##### Material provided

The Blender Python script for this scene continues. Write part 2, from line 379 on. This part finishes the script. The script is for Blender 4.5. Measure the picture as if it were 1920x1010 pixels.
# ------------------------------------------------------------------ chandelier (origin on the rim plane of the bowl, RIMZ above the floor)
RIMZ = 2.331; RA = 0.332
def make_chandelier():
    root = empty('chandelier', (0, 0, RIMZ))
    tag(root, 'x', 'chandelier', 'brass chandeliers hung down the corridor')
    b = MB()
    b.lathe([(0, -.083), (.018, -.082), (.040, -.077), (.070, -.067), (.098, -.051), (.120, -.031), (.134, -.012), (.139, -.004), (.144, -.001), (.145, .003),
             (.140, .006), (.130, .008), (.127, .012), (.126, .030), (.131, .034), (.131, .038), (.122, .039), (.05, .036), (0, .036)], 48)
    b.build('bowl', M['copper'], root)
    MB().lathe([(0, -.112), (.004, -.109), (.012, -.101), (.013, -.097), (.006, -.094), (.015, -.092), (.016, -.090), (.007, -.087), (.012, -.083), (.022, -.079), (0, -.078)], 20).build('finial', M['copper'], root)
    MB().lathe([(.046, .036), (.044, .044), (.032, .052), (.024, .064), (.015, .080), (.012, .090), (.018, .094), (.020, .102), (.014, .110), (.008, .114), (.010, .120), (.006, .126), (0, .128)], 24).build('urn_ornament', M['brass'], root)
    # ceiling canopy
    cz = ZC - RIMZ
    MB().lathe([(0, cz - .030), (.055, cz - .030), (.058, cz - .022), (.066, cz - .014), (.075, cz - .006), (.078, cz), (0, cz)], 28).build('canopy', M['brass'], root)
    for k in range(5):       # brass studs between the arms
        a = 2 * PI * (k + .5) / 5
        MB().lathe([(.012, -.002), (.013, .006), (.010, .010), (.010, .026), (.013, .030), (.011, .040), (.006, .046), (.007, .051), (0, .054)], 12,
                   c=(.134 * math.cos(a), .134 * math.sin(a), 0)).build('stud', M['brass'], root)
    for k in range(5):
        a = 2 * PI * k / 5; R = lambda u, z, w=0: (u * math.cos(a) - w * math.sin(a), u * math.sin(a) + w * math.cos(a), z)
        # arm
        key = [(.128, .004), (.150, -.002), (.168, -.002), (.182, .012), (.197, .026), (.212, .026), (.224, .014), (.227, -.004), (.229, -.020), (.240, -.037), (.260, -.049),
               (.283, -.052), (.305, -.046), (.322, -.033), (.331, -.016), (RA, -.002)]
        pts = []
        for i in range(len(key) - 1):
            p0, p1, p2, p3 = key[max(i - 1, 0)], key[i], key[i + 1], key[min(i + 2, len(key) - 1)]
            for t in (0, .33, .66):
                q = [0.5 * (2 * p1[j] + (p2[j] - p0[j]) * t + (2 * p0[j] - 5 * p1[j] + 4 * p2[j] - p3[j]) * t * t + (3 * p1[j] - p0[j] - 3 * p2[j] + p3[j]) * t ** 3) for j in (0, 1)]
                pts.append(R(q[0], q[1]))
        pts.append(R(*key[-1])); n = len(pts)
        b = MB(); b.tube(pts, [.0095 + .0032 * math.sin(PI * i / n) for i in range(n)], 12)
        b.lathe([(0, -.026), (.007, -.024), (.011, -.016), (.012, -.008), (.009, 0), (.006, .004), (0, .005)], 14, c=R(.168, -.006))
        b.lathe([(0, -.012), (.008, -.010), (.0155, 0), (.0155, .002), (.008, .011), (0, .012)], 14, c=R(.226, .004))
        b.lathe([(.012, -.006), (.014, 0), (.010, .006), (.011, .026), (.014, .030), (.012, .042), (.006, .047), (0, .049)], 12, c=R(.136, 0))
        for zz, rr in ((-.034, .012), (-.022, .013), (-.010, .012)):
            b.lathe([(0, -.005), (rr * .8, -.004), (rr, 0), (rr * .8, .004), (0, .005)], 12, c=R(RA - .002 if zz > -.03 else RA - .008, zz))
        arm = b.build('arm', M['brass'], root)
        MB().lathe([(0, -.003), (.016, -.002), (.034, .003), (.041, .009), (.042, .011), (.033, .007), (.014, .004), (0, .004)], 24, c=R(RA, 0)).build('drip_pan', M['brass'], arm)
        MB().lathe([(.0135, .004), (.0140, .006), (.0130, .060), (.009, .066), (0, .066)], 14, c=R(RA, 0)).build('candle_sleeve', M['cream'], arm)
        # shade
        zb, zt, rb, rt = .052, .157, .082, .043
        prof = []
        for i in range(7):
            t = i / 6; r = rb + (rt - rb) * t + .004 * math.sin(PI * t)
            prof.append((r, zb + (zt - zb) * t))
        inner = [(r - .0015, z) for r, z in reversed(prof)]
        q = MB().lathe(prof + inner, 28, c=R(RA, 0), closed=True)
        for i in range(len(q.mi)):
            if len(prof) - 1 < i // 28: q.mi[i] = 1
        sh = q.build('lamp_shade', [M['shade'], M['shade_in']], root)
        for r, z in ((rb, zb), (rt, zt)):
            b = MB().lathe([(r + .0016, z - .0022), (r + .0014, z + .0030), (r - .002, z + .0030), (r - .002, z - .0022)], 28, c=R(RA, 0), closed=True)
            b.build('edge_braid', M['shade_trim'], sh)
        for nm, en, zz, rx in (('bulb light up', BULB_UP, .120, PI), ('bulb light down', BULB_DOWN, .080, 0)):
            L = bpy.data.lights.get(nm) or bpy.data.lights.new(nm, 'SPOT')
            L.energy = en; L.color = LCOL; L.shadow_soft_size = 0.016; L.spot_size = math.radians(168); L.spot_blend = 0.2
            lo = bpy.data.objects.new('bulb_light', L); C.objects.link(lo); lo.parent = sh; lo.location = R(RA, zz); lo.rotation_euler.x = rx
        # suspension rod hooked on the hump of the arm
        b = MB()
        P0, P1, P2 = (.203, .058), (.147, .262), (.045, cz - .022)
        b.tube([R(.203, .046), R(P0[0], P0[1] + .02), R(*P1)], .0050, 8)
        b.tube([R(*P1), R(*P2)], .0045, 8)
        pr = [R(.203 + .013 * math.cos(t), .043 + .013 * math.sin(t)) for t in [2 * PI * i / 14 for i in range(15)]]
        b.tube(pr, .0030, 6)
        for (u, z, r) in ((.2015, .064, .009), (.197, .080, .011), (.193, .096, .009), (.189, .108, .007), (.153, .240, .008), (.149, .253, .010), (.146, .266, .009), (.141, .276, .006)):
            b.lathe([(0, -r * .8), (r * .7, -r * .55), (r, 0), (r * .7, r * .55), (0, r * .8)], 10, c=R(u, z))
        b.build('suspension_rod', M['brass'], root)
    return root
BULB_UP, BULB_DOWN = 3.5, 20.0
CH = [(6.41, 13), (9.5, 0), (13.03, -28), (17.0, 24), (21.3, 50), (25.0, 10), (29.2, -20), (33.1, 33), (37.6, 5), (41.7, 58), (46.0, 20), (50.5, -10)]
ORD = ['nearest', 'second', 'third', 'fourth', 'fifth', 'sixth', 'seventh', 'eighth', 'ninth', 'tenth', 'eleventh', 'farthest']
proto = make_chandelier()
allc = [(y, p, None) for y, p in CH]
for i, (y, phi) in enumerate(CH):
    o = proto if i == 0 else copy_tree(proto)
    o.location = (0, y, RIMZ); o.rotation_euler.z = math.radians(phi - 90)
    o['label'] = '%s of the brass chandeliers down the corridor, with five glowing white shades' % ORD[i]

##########

Please restate the whole listing word for word.

### In response
The Blender Python script for this scene continues. Write part 2, from line 379 on. This part finishes the script. The script is for Blender 4.5. Measure the picture as if it were 1920x1010 pixels.
# ------------------------------------------------------------------ chandelier (origin on the rim plane of the bowl, RIMZ above the floor)
RIMZ = 2.331; RA = 0.332
def make_chandelier():
    root = empty('chandelier', (0, 0, RIMZ))
    tag(root, 'x', 'chandelier', 'brass chandeliers hung down the corridor')
    b = MB()
    b.lathe([(0, -.083), (.018, -.082), (.040, -.077), (.070, -.067), (.098, -.051), (.120, -.031), (.134, -.012), (.139, -.004), (.144, -.001), (.145, .003),
             (.140, .006), (.130, .008), (.127, .012), (.126, .030), (.131, .034), (.131, .038), (.122, .039), (.05, .036), (0, .036)], 48)
    b.build('bowl', M['copper'], root)
    MB().lathe([(0, -.112), (.004, -.109), (.012, -.101), (.013, -.097), (.006, -.094), (.015, -.092), (.016, -.090), (.007, -.087), (.012, -.083), (.022, -.079), (0, -.078)], 20).build('finial', M['copper'], root)
    MB().lathe([(.046, .036), (.044, .044), (.032, .052), (.024, .064), (.015, .080), (.012, .090), (.018, .094), (.020, .102), (.014, .110), (.008, .114), (.010, .120), (.006, .126), (0, .128)], 24).build('urn_ornament', M['brass'], root)
    # ceiling canopy
    cz = ZC - RIMZ
    MB().lathe([(0, cz - .030), (.055, cz - .030), (.058, cz - .022), (.066, cz - .014), (.075, cz - .006), (.078, cz), (0, cz)], 28).build('canopy', M['brass'], root)
    for k in range(5):       # brass studs between the arms
        a = 2 * PI * (k + .5) / 5
        MB().lathe([(.012, -.002), (.013, .006), (.010, .010), (.010, .026), (.013, .030), (.011, .040), (.006, .046), (.007, .051), (0, .054)], 12,
                   c=(.134 * math.cos(a), .134 * math.sin(a), 0)).build('stud', M['brass'], root)
    for k in range(5):
        a = 2 * PI * k / 5; R = lambda u, z, w=0: (u * math.cos(a) - w * math.sin(a), u * math.sin(a) + w * math.cos(a), z)
        # arm
        key = [(.128, .004), (.150, -.002), (.168, -.002), (.182, .012), (.197, .026), (.212, .026), (.224, .014), (.227, -.004), (.229, -.020), (.240, -.037), (.260, -.049),
               (.283, -.052), (.305, -.046), (.322, -.033), (.331, -.016), (RA, -.002)]
        pts = []
        for i in range(len(key) - 1):
            p0, p1, p2, p3 = key[max(i - 1, 0)], key[i], key[i + 1], key[min(i + 2, len(key) - 1)]
            for t in (0, .33, .66):
                q = [0.5 * (2 * p1[j] + (p2[j] - p0[j]) * t + (2 * p0[j] - 5 * p1[j] + 4 * p2[j] - p3[j]) * t * t + (3 * p1[j] - p0[j] - 3 * p2[j] + p3[j]) * t ** 3) for j in (0, 1)]
                pts.append(R(q[0], q[1]))
        pts.append(R(*key[-1])); n = len(pts)
        b = MB(); b.tube(pts, [.0095 + .0032 * math.sin(PI * i / n) for i in range(n)], 12)
        b.lathe([(0, -.026), (.007, -.024), (.011, -.016), (.012, -.008), (.009, 0), (.006, .004), (0, .005)], 14, c=R(.168, -.006))
        b.lathe([(0, -.012), (.008, -.010), (.0155, 0), (.0155, .002), (.008, .011), (0, .012)], 14, c=R(.226, .004))
        b.lathe([(.012, -.006), (.014, 0), (.010, .006), (.011, .026), (.014, .030), (.012, .042), (.006, .047), (0, .049)], 12, c=R(.136, 0))
        for zz, rr in ((-.034, .012), (-.022, .013), (-.010, .012)):
            b.lathe([(0, -.005), (rr * .8, -.004), (rr, 0), (rr * .8, .004), (0, .005)], 12, c=R(RA - .002 if zz > -.03 else RA - .008, zz))
        arm = b.build('arm', M['brass'], root)
        MB().lathe([(0, -.003), (.016, -.002), (.034, .003), (.041, .009), (.042, .011), (.033, .007), (.014, .004), (0, .004)], 24, c=R(RA, 0)).build('drip_pan', M['brass'], arm)
        MB().lathe([(.0135, .004), (.0140, .006), (.0130, .060), (.009, .066), (0, .066)], 14, c=R(RA, 0)).build('candle_sleeve', M['cream'], arm)
        # shade
        zb, zt, rb, rt = .052, .157, .082, .043
        prof = []
        for i in range(7):
            t = i / 6; r = rb + (rt - rb) * t + .004 * math.sin(PI * t)
            prof.append((r, zb + (zt - zb) * t))
        inner = [(r - .0015, z) for r, z in reversed(prof)]
        q = MB().lathe(prof + inner, 28, c=R(RA, 0), closed=True)
        for i in range(len(q.mi)):
            if len(prof) - 1 < i // 28: q.mi[i] = 1
        sh = q.build('lamp_shade', [M['shade'], M['shade_in']], root)
        for r, z in ((rb, zb), (rt, zt)):
            b = MB().lathe([(r + .0016, z - .0022), (r + .0014, z + .0030), (r - .002, z + .0030), (r - .002, z - .0022)], 28, c=R(RA, 0), closed=True)
            b.build('edge_braid', M['shade_trim'], sh)
        for nm, en, zz, rx in (('bulb light up', BULB_UP, .120, PI), ('bulb light down', BULB_DOWN, .080, 0)):
            L = bpy.data.lights.get(nm) or bpy.data.lights.new(nm, 'SPOT')
            L.energy = en; L.color = LCOL; L.shadow_soft_size = 0.016; L.spot_size = math.radians(168); L.spot_blend = 0.2
            lo = bpy.data.objects.new('bulb_light', L); C.objects.link(lo); lo.parent = sh; lo.location = R(RA, zz); lo.rotation_euler.x = rx
        # suspension rod hooked on the hump of the arm
        b = MB()
        P0, P1, P2 = (.203, .058), (.147, .262), (.045, cz - .022)
        b.tube([R(.203, .046), R(P0[0], P0[1] + .02), R(*P1)], .0050, 8)
        b.tube([R(*P1), R(*P2)], .0045, 8)
        pr = [R(.203 + .013 * math.cos(t), .043 + .013 * math.sin(t)) for t in [2 * PI * i / 14 for i in range(15)]]
        b.tube(pr, .0030, 6)
        for (u, z, r) in ((.2015, .064, .009), (.197, .080, .011), (.193, .096, .009), (.189, .108, .007), (.153, .240, .008), (.149, .253, .010), (.146, .266, .009), (.141, .276, .006)):
            b.lathe([(0, -r * .8), (r * .7, -r * .55), (r, 0), (r * .7, r * .55), (0, r * .8)], 10, c=R(u, z))
        b.build('suspension_rod', M['brass'], root)
    return root
BULB_UP, BULB_DOWN = 3.5, 20.0
CH = [(6.41, 13), (9.5, 0), (13.03, -28), (17.0, 24), (21.3, 50), (25.0, 10), (29.2, -20), (33.1, 33), (37.6, 5), (41.7, 58), (46.0, 20), (50.5, -10)]
ORD = ['nearest', 'second', 'third', 'fourth', 'fifth', 'sixth', 'seventh', 'eighth', 'ninth', 'tenth', 'eleventh', 'farthest']
proto = make_chandelier()
allc = [(y, p, None) for y, p in CH]
for i, (y, phi) in enumerate(CH):
    o = proto if i == 0 else copy_tree(proto)
    o.location = (0, y, RIMZ); o.rotation_euler.z = math.radians(phi - 90)
    o['label'] = '%s of the brass chandeliers down the corridor, with five glowing white shades' % ORD[i]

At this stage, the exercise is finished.